- [EXERCISE BRIEF] Return the lines below exactly, from the first line to the line that contains "COL = SC.collection". Leave out pictures.

-- begin DATA BLOCK --

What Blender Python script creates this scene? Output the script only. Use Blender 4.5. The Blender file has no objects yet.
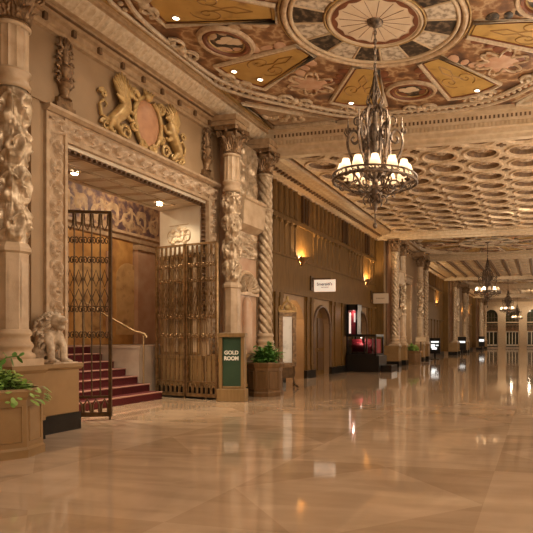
import bpy, math, random
from math import pi, sin, cos, atan2, hypot, sqrt, floor
from mathutils import Vector, noise, Matrix
random.seed(7)
SC = bpy.context.scene
COL = SC.collection

# ------------------------------------------------------------------ materials
def mat(name, col, rough=0.5, metal=0.0, col2=None, nscale=3.0, ndetail=4.0, lo=0.35, hi=0.65,
        bump=0.0, bscale=20.0, bdetail=4.0, btype='noise', bdist=0.02, emit=0.0, spec=0.5, ramp=None, stretch=None):
    m = bpy.data.materials.new(name); m.use_nodes = True
    nt = m.node_tree; N = nt.nodes; L = nt.links
    b = N['Principled BSDF']
    b.inputs['Base Color'].default_value = (*col, 1)
    b.inputs['Roughness'].default_value = rough
    b.inputs['Metallic'].default_value = metal
    b.inputs['Specular IOR Level'].default_value = spec
    tc = N.new('ShaderNodeTexCoord'); vec = tc.outputs['Object']
    if stretch:
        mp = N.new('ShaderNodeMapping'); mp.inputs['Scale'].default_value = stretch
        L.new(vec, mp.inputs['Vector']); vec = mp.outputs['Vector']
    if col2 or ramp:
        nz = N.new('ShaderNodeTexNoise'); nz.inputs['Scale'].default_value = nscale
        nz.inputs['Detail'].default_value = ndetail
        L.new(vec, nz.inputs['Vector'])
        cr = N.new('ShaderNodeValToRGB'); L.new(nz.outputs['Fac'], cr.inputs['Fac'])
        if ramp:
            el = cr.color_ramp.elements
            while len(el) < len(ramp): el.new(0.5)
            for e, (p, c) in zip(el, ramp):
                e.position = p; e.color = (*c, 1)
        else:
            cr.color_ramp.elements[0].position = lo; cr.color_ramp.elements[0].color = (*col, 1)
            cr.color_ramp.elements[1].position = hi; cr.color_ramp.elements[1].color = (*col2, 1)
        L.new(cr.outputs['Color'], b.inputs['Base Color'])
    if bump:
        if btype == 'voronoi':
            t = N.new('ShaderNodeTexVoronoi'); t.inputs['Scale'].default_value = bscale; o = t.outputs['Distance']
        else:
            t = N.new('ShaderNodeTexNoise'); t.inputs['Scale'].default_value = bscale
            t.inputs['Detail'].default_value = bdetail; o = t.outputs['Fac']
        L.new(vec, t.inputs['Vector'])
        bp = N.new('ShaderNodeBump'); bp.inputs['Strength'].default_value = bump; bp.inputs['Distance'].default_value = bdist
        L.new(o, bp.inputs['Height']); L.new(bp.outputs['Normal'], b.inputs['Normal'])
    if emit:
        b.inputs['Emission Color'].default_value = (*col, 1)
        b.inputs['Emission Strength'].default_value = emit
    return m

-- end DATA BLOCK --

- [SOLUTION TO THE EXERCISE]
What Blender Python script creates this scene? Output the script only. Use Blender 4.5. The Blender file has no objects yet.
import bpy, math, random
from math import pi, sin, cos, atan2, hypot, sqrt, floor
from mathutils import Vector, noise, Matrix
random.seed(7)
SC = bpy.context.scene
COL = SC.collection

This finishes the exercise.